■ DATA SECTION:

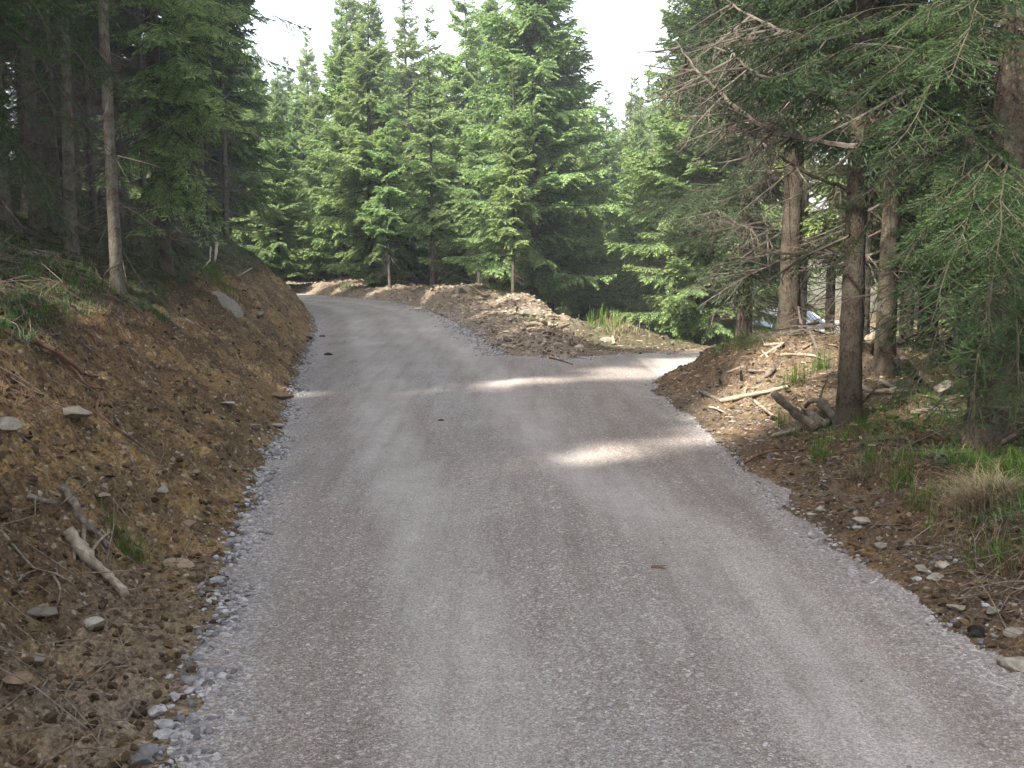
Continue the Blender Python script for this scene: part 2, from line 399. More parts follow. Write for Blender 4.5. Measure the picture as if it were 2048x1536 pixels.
hgt = z.ravel(); X1, Y1 = XX.ravel(), YY.ravel(); L1, P1, R1 = left.ravel(), pen.ravel(), right.ravel()
vn = fbm(X1 * .9, Y1 * .9, 71, 4)
vegm = np.where(L1, sstep(1.0, 1.32, hgt / (1 + .12 * sstep(13, 26, Y1)) + .22 * vn + .05),
        np.where(R1, sstep(.9, 1.9, dist + .9 * vn) * (1 - .95 * gauss(X1, Y1, 3.1, 11.3, 2.2, 3.0)), np.maximum(sstep(2.2, 4.5, dist + vn) * .8, .75 * sstep(.9, 1.6, X1) * sstep(.25, .7, dist + .3 * vn))))
org = np.where(L1, .85 + .5 * vn, np.where(R1, .25 + .3 * vn, .3))
dust_sun = np.where(L1, .75 * (1 - sstep(3.5, 6.5, Y1)) * (1 - sstep(.3, .8, dist)), np.where(P1, .85 + .35 * vn, .10 + .4 * gauss(X1, Y1, 3.1, 10.6, 1.6, 1.2)))  # on the spit, pale dust raised further to paint in sunlit tan
me = mesh_from("ground", np.stack([X1, Y1, zg], 1), [quads], [M_SOIL], True, {"mask": np.clip(np.stack([vegm, org, dust_sun], 1), 0, 1)})
tag(obj("ground", me), kind="structure")

# ------------------------------------------------------------------ segments -> geometry
def frame(D):
    D = D / (np.linalg.norm(D, axis=1, keepdims=True) + 1e-9)
    ref = np.where(np.abs(D[:, 2:3]) < .9, np.array([[0, 0, 1.]]), np.array([[1., 0, 0]]))
    A = np.cross(D, ref); A /= (np.linalg.norm(A, axis=1, keepdims=True) + 1e-9)
    B = np.cross(D, A); return D, A, B

def rhombi(S, r):
    """foliage segments S: p0 p1 w t0 t1 -> two crossed leaf-shaped quads each"""
    p0, p1, w = S[:, 0:3], S[:, 3:6], S[:, 6:7]; D, A, B = frame(p1 - p0)
    th = r.uniform(0, np.pi, len(S))[:, None]; n = len(S)
    n1 = A * np.cos(th) + B * np.sin(th); n2 = -A * np.sin(th) + B * np.cos(th)
    m_ = p0 * .45 + p1 * .55
    V = np.stack([p0, m_ + n1 * w / 2, p1, m_ - n1 * w / 2, p0, m_ + n2 * w / 2, p1, m_ - n2 * w / 2], 1).reshape(-1, 3)
    t0, t1 = S[:, 7], S[:, 8]; tm = t0 * .5 + t1 * .5
    T = np.stack([t0, tm, t1, tm, t0, tm, t1, tm], 1).ravel()
    F = np.arange(n * 8).reshape(-1, 4); return V, F, T

def needles(S, r, per_m, ln, wd):
    p0, p1 = S[:, 0:3], S[:, 3:6]; L = np.linalg.norm(p1 - p0, axis=1)
    cnt = np.maximum((L * per_m).astype(int), 2); I = np.repeat(np.arange(len(S)), cnt); n = len(I)
    t = r.uniform(0, 1, n)[:, None]; D, A, B = frame(p1 - p0); D, A, B = D[I], A[I], B[I]
    th = r.uniform(0, 2 * np.pi, n)[:, None]; rad = A * np.cos(th) + B * np.sin(th); tan = -A * np.sin(th) + B * np.cos(th)
    c = p0[I] * (1 - t) + p1[I] * t; sc = r.uniform(.7, 1.2, (n, 1))
    dirn = D * .75 + rad * .75 + np.array([[0, 0, .12]]); dirn /= np.linalg.norm(dirn, axis=1, keepdims=True)
    V = np.stack([c - tan * wd / 2, c + tan * wd / 2, c + dirn * ln * sc], 1).reshape(-1, 3)
    tn = S[I, 7] * (1 - t[:, 0]) + S[I, 8] * t[:, 0]; T = np.repeat(tn, 3)
    return V, np.arange(n * 3).reshape(-1, 3), T

def tubes(Wd, k=3):
    """wood segments p0 p1 r0 r1 -> k-sided prisms"""
    p0, p1, r0, r1 = Wd[:, 0:3], Wd[:, 3:6], Wd[:, 6:7], Wd[:, 7:8]; D, A, B = frame(p1 - p0); n = len(Wd); ring0 = []; ring1 = []
    for i in range(k):
        a = 2 * np.pi * i / k; o = A * math.cos(a) + B * math.sin(a); ring0.append(p0 + o * r0); ring1.append(p1 + o * r1)
    V = np.stack(ring0 + ring1, 1).reshape(-1, 3); base = (np.arange(n) * 2 * k)[:, None]
    F = np.concatenate([base + np.array([[i, (i + 1) % k, (i + 1) % k + k, i + k]]) for i in range(k)]); return V, F

def twig_branch(L, r, live=True, droop=.22, lift=.2, bare=.12, dens=1.0, hang=.25, width=.028, maxlat=.55, axr=None, tert=True):
    """one spruce branch along +X. returns foliage segments and wood segments"""
    fs, ws = [], []
    na = 12; t = np.linspace(0, 1, na); wob = r.normal(0, .012 * L, 2)
    def P(t):
        t = np.asarray(t, float)
        return np.stack([L * t, wob[0] * np.sin(t * 5) + wob[1] * t * t, L * (-droop * t + lift * t * t)], -1)
    pts = P(t); rr = (axr or (.005 + .0062 * L)) * (1 - t) ** .8 + .0018
    ws.append(np.hstack([pts[:-1], pts[1:], rr[:-1, None], rr[1:, None]]))
    s = bare * L + .03; side = 1
    while s < L * .985:
        tt_ = s / L; base = P(tt_); side = -side
        phi = R(68 - 32 * tt_) + r.normal(0, .12)
        l = min(maxlat, .62 * L * (1 - tt_) ** .75 + .07) * r.uniform(.6, 1.15)
        ax = P(min(tt_ + .02, 1)) - base; ax /= np.linalg.norm(ax)
        dr = np.array([math.cos(phi) * ax[0], side * math.sin(phi), ax[2] * .8 - hang * r.uniform(.2, 1.2)]); dr /= np.linalg.norm(dr)
        g = hang * r.uniform(.3, 1.1) * .8
        ns = max(2, int(l / .085)); q = np.linspace(0, 1, ns + 1)[:, None] * l
        sp_ = base + dr * q + np.array([[0, 0, -1.]]) * g * q * q
        lat = np.array([-dr[1], dr[0], 0]); lat /= np.linalg.norm(lat) + 1e-9
        rw = np.linspace(.0028, .0012, ns + 1)[:, None] * (1.2 if live else 1.15)
        ws.append(np.hstack([sp_[:-1], sp_[1:], rw[:-1], rw[1:]]))
        if live:
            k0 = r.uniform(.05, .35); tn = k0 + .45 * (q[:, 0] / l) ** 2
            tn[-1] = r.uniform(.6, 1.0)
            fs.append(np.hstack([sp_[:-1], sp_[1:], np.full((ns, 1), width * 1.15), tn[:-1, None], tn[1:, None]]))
        if tert:
            u_ = np.arange(.03, l, .052 / dens if live else .07) ; u_ = u_ + r.uniform(-.01, .01, len(u_))
            if len(u_):
                sg = np.where(np.arange(len(u_)) % 2, 1, -1)[:, None]
                c = base + dr * u_[:, None] + np.array([[0, 0, -1.]]) * g * (u_[:, None]) ** 2
                ang = r.uniform(.6, .95, (len(u_), 1)); tl = np.clip((l - u_) * .6 + .03, .035, .14)[:, None] * r.uniform(.7, 1.2, (len(u_), 1))
                dd_ = dr * np.cos(ang) + lat * sg * np.sin(ang) + np.array([[0, 0, -1.]]) * r.uniform(-.12, .35, (len(u_), 1)) * (1 if live else .8)
                e = c + dd_ * tl
                if live:
                    k0 = r.uniform(.05, .4, (len(u_), 1))
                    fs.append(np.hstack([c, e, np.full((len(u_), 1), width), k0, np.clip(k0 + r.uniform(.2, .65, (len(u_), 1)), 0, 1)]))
                else:
                    ws.append(np.hstack([c, e, np.full((len(u_), 1), .0015), np.full((len(u_), 1), .0009)]))
        s += .07 / dens * r.uniform(.6, 1.4) * (1 if live else 1.3)
    F = np.concatenate(fs) if fs else np.zeros((0, 9)); return F, np.concatenate(ws)

def place_segs(S, M3, T3, sc=1.0):
    o = S.copy(); o[:, 0:3] = S[:, 0:3] * sc @ M3.T + T3; o[:, 3:6] = S[:, 3:6] * sc @ M3.T + T3; return o

def rotm(az, pitch, roll=0):
    return np.array((Matrix.Rotation(az, 3, 'Z') @ Matrix.Rotation(-pitch, 3, 'Y') @ Matrix.Rotation(roll, 3, 'X')))

TR = np.random.default_rng(21)
TPL_LIVE = [(L, *twig_branch(L, TR, True, droop=TR.uniform(.1, .3), lift=TR.uniform(.1, .3), bare=b, hang=TR.uniform(.3, .85), dens=1.4))
            for L, b in [(.4, .05), (.6, .05), (.9, .08), (.9, .08), (1.3, .1), (1.3, .15), (1.7, .18), (1.7, .2), (2.1, .22), (2.1, .25), (2.6, .25)]]
TPL_DEAD = [(L, *twig_branch(L, TR, False, droop=TR.uniform(.0, .45), lift=TR.uniform(-.1, .2), bare=.1, dens=.8, hang=.4, maxlat=.45))
            for L in (.5, .8, .8, 1.2, 1.2, 1.6, 1.6, 2.0)]

def crown_mesh(name, H, z0, Lmax, r, lod, dens=1.0, oneside=None, whorl=.42, mat=None, keep=1.0, taper=.8):
    """lod 'far' | 'mid' | 'near'"""
    S, Wd = [], []; z = z0
    while z < H - .12:
        f = (H - z) / (H - z0); low = min(1, (z - z0) / 1.5 + .45)
        nb = int(r.integers(6, 9) * dens) if f > .1 else 4
        for i in range(nb):
            zz = z + r.normal(0, .09); az = r.uniform(0, 2 * np.pi)
            L = Lmax * f ** taper * low * r.uniform(.6, 1.15)
            if oneside is not None:
                a = math.cos(az - oneside); L *= .8 + .35 * a
            L = max(L, .22)
            pitch = np.interp(f, [0, .25, .6, 1], [.75, .35, .05, -.18]) + r.normal(0, .09)
            c = min(range(len(TPL_LIVE)), key=lambda j: abs(TPL_LIVE[j][0] - L) + r.uniform(0, .25))
            Lt, fs, ws = TPL_LIVE[c]; sc = L / Lt
            M3 = rotm(az, pitch, r.normal(0, .15)); T3 = np.array([[0, 0, zz]])
            kk = fs if keep >= 1 else fs[r.random(len(fs)) < keep]
            a = place_segs(kk, M3, T3, sc); a[:, 6] *= min(1.2, max(.85, sc)); S.append(a)
            w_ = ws[:11] if lod == 'far' else ws
            w2 = place_segs(w_, M3, T3, sc); Wd.append(w2)
        z += whorl * r.uniform(.7, 1.2) * (.5 + .5 * f + .1)
    # leader
    tip = np.array([[0, 0, H - .5, 0, 0, H + .05, .035, .5, .9]]); S.append(tip)
    S = np.concatenate(S); Wd = np.concatenate(Wd)
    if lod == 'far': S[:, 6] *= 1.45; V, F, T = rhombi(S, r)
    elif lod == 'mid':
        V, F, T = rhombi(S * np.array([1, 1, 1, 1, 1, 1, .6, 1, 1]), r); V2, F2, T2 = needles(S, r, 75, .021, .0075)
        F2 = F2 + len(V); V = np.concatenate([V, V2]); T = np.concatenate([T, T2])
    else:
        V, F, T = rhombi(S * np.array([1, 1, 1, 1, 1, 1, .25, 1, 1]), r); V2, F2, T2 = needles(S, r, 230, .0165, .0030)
        F2 = F2 + len(V); V = np.concatenate([V, V2]); T = np.concatenate([T, T2])
    Vw, Fw = tubes(Wd, 3); Fw = Fw + len(V); V = np.concatenate([V, Vw]); T = np.concatenate([T, np.zeros(len(Vw))])
    Fs = [F, Fw] if lod == 'far' else [F, F2, Fw]
    mi = np.concatenate([np.zeros(sum(len(f) for f in Fs[:-1]), int), np.ones(len(Fw), int)])
    return mesh_from(name, V, Fs, [mat or M_FOL, M_SPRIG], False, {"tone": T}, mi)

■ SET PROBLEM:
Leave out any pictures, please, and quote only the lines from the top of the data through the line that contains "B = np.cross(D, A); return D, A, B".

■ FINISHED ANSWER:
Continue the Blender Python script for this scene: part 2, from line 399. More parts follow. Write for Blender 4.5. Measure the picture as if it were 2048x1536 pixels.
hgt = z.ravel(); X1, Y1 = XX.ravel(), YY.ravel(); L1, P1, R1 = left.ravel(), pen.ravel(), right.ravel()
vn = fbm(X1 * .9, Y1 * .9, 71, 4)
vegm = np.where(L1, sstep(1.0, 1.32, hgt / (1 + .12 * sstep(13, 26, Y1)) + .22 * vn + .05),
        np.where(R1, sstep(.9, 1.9, dist + .9 * vn) * (1 - .95 * gauss(X1, Y1, 3.1, 11.3, 2.2, 3.0)), np.maximum(sstep(2.2, 4.5, dist + vn) * .8, .75 * sstep(.9, 1.6, X1) * sstep(.25, .7, dist + .3 * vn))))
org = np.where(L1, .85 + .5 * vn, np.where(R1, .25 + .3 * vn, .3))
dust_sun = np.where(L1, .75 * (1 - sstep(3.5, 6.5, Y1)) * (1 - sstep(.3, .8, dist)), np.where(P1, .85 + .35 * vn, .10 + .4 * gauss(X1, Y1, 3.1, 10.6, 1.6, 1.2)))  # on the spit, pale dust raised further to paint in sunlit tan
me = mesh_from("ground", np.stack([X1, Y1, zg], 1), [quads], [M_SOIL], True, {"mask": np.clip(np.stack([vegm, org, dust_sun], 1), 0, 1)})
tag(obj("ground", me), kind="structure")

# ------------------------------------------------------------------ segments -> geometry
def frame(D):
    D = D / (np.linalg.norm(D, axis=1, keepdims=True) + 1e-9)
    ref = np.where(np.abs(D[:, 2:3]) < .9, np.array([[0, 0, 1.]]), np.array([[1., 0, 0]]))
    A = np.cross(D, ref); A /= (np.linalg.norm(A, axis=1, keepdims=True) + 1e-9)
    B = np.cross(D, A); return D, A, B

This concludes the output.